The Food Reserve Agency (FRA) has set K110 as price for a 50 kilogram bag of the grain for the 2019 crop marketing season.

This must have been the culmination of months of behind-the-scene consultations between FRA, the Zambia National Farmers Union, Zambia Union for Small-scale Farmers and various other stakeholders in the agriculture sector.

The new price reflects an increase of K40 because a 50kg bag was fetching K70 in the 2018 crop marketing season.

Last year was a difficult season For FRA, which failed to meet its annual target of strategic reserves of 500,000 metric tonnes.

This is because farmers failed shortchanged and many of them preferred to sell their grain to millers and feed makers who were offering between K100 and K120 for a 50kg bag while FRA was offering K70.

The other reason why many farmers were not willing to sell their maize to FRA is the perennial late payments.

Those who sold the grain to the agency were forced to wait for months, right into the next farming season, before they could be paid.

This is perhaps one issue Government will have to seriously look into.

The erratic funding to FRA has caused misery to the farmers who have been supplying it with maize for its strategic reserves.

The worst affected have been small-scale farmers most of who have limited choices on where to sell their produce.

As a result ZNFU and other pressure groups championing the interests of farmers have been telling their members to stop growing maize and diversify to other crops which are easier to sell at reasonable prices.

The price announced this year will certainly motivate the farmers who have been complaining that they have been losing out because of the low floor prices FRA had been announcing the recent years.

Those who managed to grow the grain in areas that were not affected by the drought that hit the southern half of Zambia will earn a decent income from their sweat.

It may not be the best price but, certainly, it is a lot better than what the maize has been fetching in recent years.

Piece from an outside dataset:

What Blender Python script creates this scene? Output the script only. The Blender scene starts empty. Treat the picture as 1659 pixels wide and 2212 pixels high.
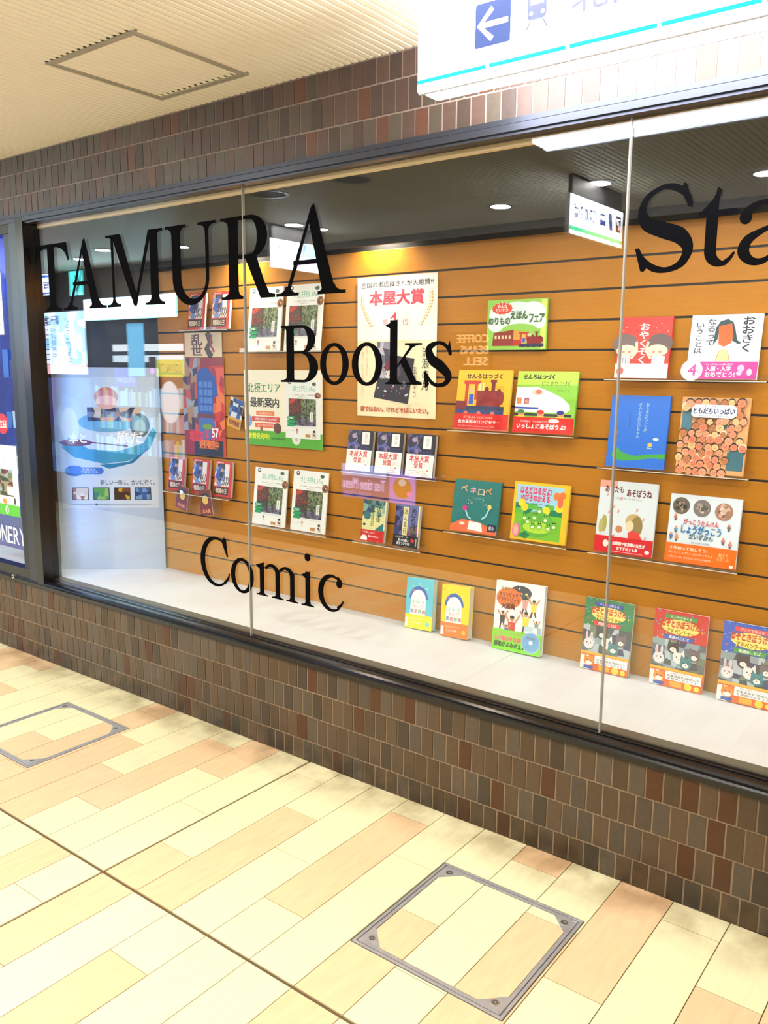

We hope those who refused to sell their maize to will change their mind and sell their maize to the government so that there is enough food in the national reserves.

FRA board chairman Joe Simachela said the agency will buy soya beans at K150 for a 50 kilogram bag and paddy rice at K70 for a 40 kilogram bag.

Mr Simachela explained that the figures he had announced are not floor prices but that they are the prices at which FRA will be buying the commodities.

Farmers are free to negotiate for higher prices with other buyers such as millers and brewers of beer and other beverages on the open market.

We commend Government for providing leadership in arriving at the new prices.

The price of maize has been an emotive issue each crop marketing season, a cause of tension with some politicians trying to scavenge some political points out of it.

President Edgar Lungu has in the last three years been calling for decent prices for maize so that farmers can reap returns on their investment.

We just hope FRA will not again subject vulnerable farmers to untold suffering by failing to pay them when they supply it with their maize and other produce.